• **WRITTEN REQUEST**
Collect all lines below with the string "scene".

***

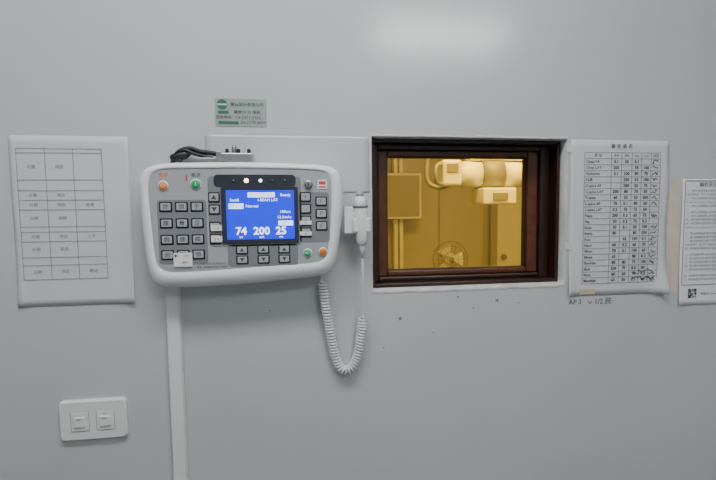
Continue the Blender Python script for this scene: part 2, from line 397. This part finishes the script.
for i,z in enumerate((.070,.017,-.001,-.026,-.061,-.085,-.128)):
    for x,s in((-.524,'日期'),(-.476,'項目')):text(s,x,-.0022,Z0+z,.0075,M_inkl,lp)
    if i in(2,4,6):text(random.choice(['上午','檢查','備註']),-.427,-.0022,Z0+z,.0080,M_inkl,lp)
tp=empty('exposure_chart',(.675,-.002,Z0-.035))
sheet(.556,.800,Z0-.216,Z0+.136,M_paper,tp,curl=.007,corner=.012)
text('醫 生 值 表',.68,-.0022,Z0+.122,.011,M_ink,tp)
xs=[.590,.655,.680,.706,.730,.754,.778];zs=[Z0+z for z in lin(.108,-.188,22)]
lines(xs,zs,-.0024,.0009,M_inkl,tp)
parts=['Chest PA','Chest LAT','Abdomen','KUB','C-spine AP','C-spine LAT','T-spine','L-spine AP','L-spine LAT','Pelvis','Hip','Knee','Ankle','Foot','Hand','Wrist','Elbow','Shoulder','Skull','Sinus','Mandible','Ribs']
def scribble(x,z,w,h,n,parent,m=M_inkb,y=-.0026):
    p=[];
    for i in range(n):p.append((x+w*i/n+random.uniform(-.3,.3)*w/n*2,y,z+random.uniform(-h,h)/2))
    tube('handwriting',catmull(p,4),.0006,m,parent,1)
for j in range(22):
    z=(zs[j]+zs[j+1])/2
    if j==0:
        for x,s in zip((.622,.667,.693,.718,.742,.766),('部 位','KV','MA','ms','cm','FFD')):text(s,x,-.0026,z,.0085,M_ink,tp)
        continue
    text(parts[j-1],.593,-.0026,z,.0085,M_ink,tp,'LEFT',bold=.0001)
    for x in(.667,.693,.718,.742):
        if random.random()<.93:text(str(random.choice([50,55,60,65,70,75,80,100,200,250,.1,.2])),x,-.0026,z,.0098,M_ink,tp,bold=.0002)
    if j%2==0 or random.random()<.3:scribble(.757,z,.018,.009,6,tp,y=-.0028)
scribble(.715,Z0-.178,.06,.008,18,tp,y=-.003);scribble(.72,Z0-.163,.05,.012,10,tp,y=-.003)
box('tape_piece',.585,.622,-.0030,-.0020,Z0-.212,Z0-.200,M_tape,tp)
for x,z in((.556,.115),(.556,-.10)):box('tape_piece',x-.010,x+.010,-.0021,-.0003,Z0+z-.008,Z0+z+.008,M_paper,tp)
hn=empty('handwritten_note',(.62,-.001,Z0-.228))
text('AP 3',.576,-.0002,Z0-.230,.016,M_inkb,hn,bold=.0002);scribble(.606,Z0-.230,.012,.014,5,hn,y=-.0006);text('1/2 肢',.645,-.0002,Z0-.231,.017,M_inkb,hn,bold=.0002)
op=empty('torn_paper_strip',(.815,-.001,Z0-.08))
V=[];Fc=[];n=24
for i in range(n+1):
    z=Z0-.215+.262*i/n;V+= [(.804+random.uniform(-.002,.002),-.0008,z),(.836,-.0008,z)]
for i in range(n):Fc.append((2*i,2*i+1,2*i+3,2*i+2))
meshob('strip',V,Fc,M_papero,op).modifiers.new('s','SOLIDIFY').thickness=.0004
no=empty('printed_notice',(.94,-.003,Z0-.1))
sheet(.837,1.047,Z0-.248,Z0+.049,M_paperb,no,y=-.0022,curl=.004)
boxes('print_frame',ring_boxes(.843,1.037,Z0-.20,Z0+.046,.0012,.0012,.0016,.0012,-.0036,-.0035),M_ink,no)
text('輻射安全注意事項公告',.94,-.0036,Z0+.036,.012,M_ink,no)
z=Z0+.022
k=0
while z>Z0-.192:
    s=random.choice(['一、操作人員應配戴人員劑量佩章並遵守規定事項','二、曝光前請確認防護門已關閉','警示燈亮時，非工作人員請勿進入檢查室','三、懷孕或疑似懷孕者請主動告知醫護人員','Radiation area, please keep the door closed.','四、請依標準作業程序執行攝影檢查並記錄'])
    text(s,.849,-.0036,z,.0060,M_inkl,no,'LEFT');z-=.0088;k+=1
    if k%5==0:z-=.006
box('seal',.955,.975,-.0037,-.0032,Z0-.12,Z0-.10,M_red,no)
qr=[]
for a in range(13):
    for b in range(13):
        edge=(a<4 and b<4) or (a<4 and b>8) or (a>8 and b>8)
        if (edge and not((a%9 in(1,) ) and (b%9 in(1,)))) or (not edge and random.random()<.5):
            qr.append((.862+a*.0017,.862+(a+1)*.0017,-.0036,-.0035,Z0-.231+b*.0017,Z0-.231+(b+1)*.0017))
boxes('qr_code',qr,M_ink,no)
text('掃描QR Code下載',.895,-.0036,Z0-.222,.007,M_ink,no,'LEFT')
# sticker
st=empty('service_sticker',(-.145,-.001,Z0+.178))
box('label_sheet',-.194,-.096,-.0010,-.0002,Z0+.151,Z0+.205,M_stick,st)
lathe('logo',[(.010,0),(.010,.0004)],(-.180,-.001,Z0+.193),(0,-1,0),M_sgreen,st,24)
box('logo_bar',-.189,-.171,-.0017,-.0013,Z0+.1915,Z0+.1945,M_paper,st)
text('醫儀股份有限公司',-.133,-.0013,Z0+.193,.0080,M_sgreen,st,bold=.0001)
box('bar',-.188,-.168,-.0014,-.0010,Z0+.175,Z0+.181,M_sgreen,st);box('bar',-.188,-.150,-.0014,-.0010,Z0+.155,Z0+.161,M_sgreen,st)
text('醫療 X 光 儀器',-.133,-.0013,Z0+.1785,.0078,M_ink,st);text('04-2371-3355',-.131,-.0013,Z0+.168,.0085,M_ink,st)
text('04-2378-8899',-.122,-.0013,Z0+.1585,.0085,M_ink,st);text('服務專線',-.178,-.0013,Z0+.168,.0075,M_ink,st)
ps=empty('backing_paper',(-.05,-.001,Z0+.11))
sheet(-.215,.108,Z0+.02,Z0+.135,M_wall,ps,y=-.0006,curl=.0006)
for (x,z,r,dk) in((.171,-.248,.0045,1),(.389,-.217,.0045,1),(.300,-.206,.003,1),(.44,-.225,.003,1),(.335,-.232,.0022,1),(.245,-.28,.004,0),(.135,-.31,.0025,1),(-.10,-.22,.002,1)):
    s=empty('screw_hole',(x,-.001,Z0+z))
    lathe('rim',[(r,0),(r*.93,.0008),(r*.5,.001)],(x,-.0001,Z0+z),(0,-1,0),M_key if dk else M_plaster,s,12)
    if dk:lathe('core',[(r*.5,0),(r*.45,.0004)],(x,-.0009,Z0+z),(0,-1,0),M_inkl,s,10)
sm=[]
for k in range(11):
    x=random.uniform(.22,.56);z=Z0-random.uniform(.200,.212);w=random.uniform(.002,.008)
    sm.append((x,x+w,-.0004,-.0001,z,z+random.uniform(.0008,.002)))
boxes('paint_chips',sm,M_key)
# ------------------------------------------------------------ x-ray room contents
xr=empty('xray_tube_unit',(.9,1.5,H))
dz=-.05
box('ceiling_rail',.0,2.2,1.32,1.38,H-.06,H,M_equip,xr);box('ceiling_rail',.0,2.2,1.62,1.68,H-.06,H,M_equip,xr)
box('carriage',.75,1.15,1.25,1.75,H-.12,H-.06,M_equip,xr,.01)
for k,(w,z0,z1) in enumerate(((.11,2.2,2.49),(.085,2.0,2.25),(.065,1.74,2.05))):
    box('telescopic_column',.95-w,.95+w,1.5-w,1.5+w,z0,z1,M_equip,xr,.008)
box('yoke',.80,1.10,1.44,1.56,1.765+dz,1.81+dz,M_equip,xr,.01)
lathe('tube_housing',[(.045,0),(.066,.02),(.070,.05),(.070,.12)],(.74,1.48,1.695+dz),(1,0,0),M_equip,xr)
lathe('tube_mount_ring',[(.078,.12),(.078,.24)],(.74,1.48,1.695+dz),(1,0,0),M_equip2,xr)
lathe('tube_housing_end',[(.070,.24),(.070,.32),(.066,.35),(.045,.37)],(.74,1.48,1.695+dz),(1,0,0),M_equip,xr)
box('collimator',.84,1.02,1.36,1.56,1.535+dz,1.622+dz,M_equip,xr,.01);box('collimator_window',.89,.97,1.352,1.362,1.560+dz,1.595+dz,M_equip2,xr)
box('control_head',.62,.72,1.34,1.46,1.63+dz,1.76+dz,M_equip,xr,.012);box('control_display',.64,.70,1.334,1.342,1.70+dz,1.74+dz,M_equip2,xr)
tube('handle',catmull([(.62,1.36,1.74+dz),(.575,1.30,1.72+dz),(.575,1.30,1.65+dz),(.62,1.36,1.64+dz)],6),.009,M_equip2,xr)
tube('hv_cable',catmull([(1.11,1.48,1.70+dz),(1.18,1.5,1.62+dz),(1.25,1.5,1.66),(1.24,1.5,1.95),(1.12,1.5,2.3),(1.1,1.5,2.5)],8),.016,M_equip2,xr)
tube('hv_cable',catmull([(.74,1.52,1.66+dz),(.66,1.6,1.58),(.60,1.62,1.66),(.66,1.6,2.0),(.8,1.55,2.3),(.85,1.5,2.5)],8),.013,M_equip2,xr)
bs=empty('chest_bucky_stand',(.56,3.0,0))
box('base_plate',.42,.72,2.85,3.15,0,.03,M_equip2,bs,.005)
box('column',.64,.72,3.02,3.12,.03,2.2,M_equip,bs,.006)
box('column_groove',.672,.688,3.014,3.022,.1,2.15,M_equip2,bs)
box('cassette_holder',.50,.86,2.93,3.01,1.36,1.74,M_equip,bs,.012)
box('cassette_front',.52,.84,2.922,2.932,1.38,1.72,M_equip3,bs,.004)
fan=empty('pedestal_fan',(.96,2.5,0))
fz=1.08
fc=(.96,2.42,fz)
lathe('base',[(.17,0),(.17,.02),(.05,.04),(.02,.05)],(.96,2.5,0),(0,0,1),M_equip,fan)
lathe('pole',[(.015,.04),(.012,fz-.03)],(.96,2.5,0),(0,0,1),M_equip,fan,14)
lathe('motor',[(.03,0),(.05,.02),(.05,.09),(.03,.11)],(.96,2.43,fz),(0,1,0),M_equip,fan)
for r,y in((.13,2.42),(.13,2.39),(.10,2.375),(.055,2.365)):
    tube('cage_ring',[(fc[0]+r*math.cos(a*math.pi/16),y,fc[2]+r*math.sin(a*math.pi/16)) for a in range(32)],.0024,M_equip2,fan,1,True)
for a in range(20):
    t=a*math.pi/10
    tube('cage_wire',[(fc[0]+r*math.cos(t),y,fc[2]+r*math.sin(t)) for r,y in((.03,2.365),(.10,2.375),(.13,2.39),(.13,2.42),(.05,2.45))],.0011,M_equip2,fan,1)
lathe('hub',[(.022,0),(.020,.01),(.01,.015)],(.96,2.37,fz),(0,-1,0),M_equip2,fan)
for k in range(3):
    t0=k*2*math.pi/3;V=[]
    for r,wd_ in((.02,.25),(.06,.55),(.11,.5)):
        for s in(-1,1):
            a=t0+s*wd_;V.append((fc[0]+r*math.cos(a),2.41+s*.012,fc[2]+r*math.sin(a)))
    meshob('blade',V,[(0,1,3,2),(2,3,5,4)],M_equip,fan)
pn=[]
for i in range(5):pn.append((-.6+i*.42,-.6+i*.42+.405,3.185,3.199,.1,H-.05))
boxes('trim_2',pn,M_rpanel)
dr=empty('door_1',(1.95,3.18,1.0))
box('leaf',1.60,2.25,3.15,3.19,0,2.1,M_equip,dr,.004);boxes('casing',ring_boxes(1.54,2.298,0,2.16,.06,.048,.06,.001,3.12,3.199),M_equip3,dr)
lathe('knob',[(.01,0),(.01,.03),(.025,.035),(.025,.055)],(1.66,3.15,1.0),(0,-1,0),M_metal,dr)
# ------------------------------------------------------------ camera & world
w=bpy.data.worlds.new('world');bpy.context.scene.world=w;w.use_nodes=True
w.node_tree.nodes['Background'].inputs[0].default_value=(.6,.65,.7,1);w.node_tree.nodes['Background'].inputs[1].default_value=.05
cd=bpy.data.cameras.new('camera');cam=bpy.data.objects.new('camera',cd);col.objects.link(cam)
cd.sensor_width=36;cd.lens=480/716*36;cd.shift_x=-38/716;cd.clip_start=.01
R=Matrix.Rotation(math.radians(-9.26),4,'Z')@Matrix.Rotation(math.radians(-4.5),4,'X')@Matrix.Rotation(math.radians(.37),4,'Y')@Matrix.Rotation(math.pi/2,4,'X')
cam.matrix_world=Matrix.Translation((0,-1,Z0))@R
bpy.context.scene.camera=cam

***

• **ANSWER TO THE EXERCISE**
Continue the Blender Python script for this scene: part 2, from line 397. This part finishes the script.
w=bpy.data.worlds.new('world');bpy.context.scene.world=w;w.use_nodes=True
bpy.context.scene.camera=cam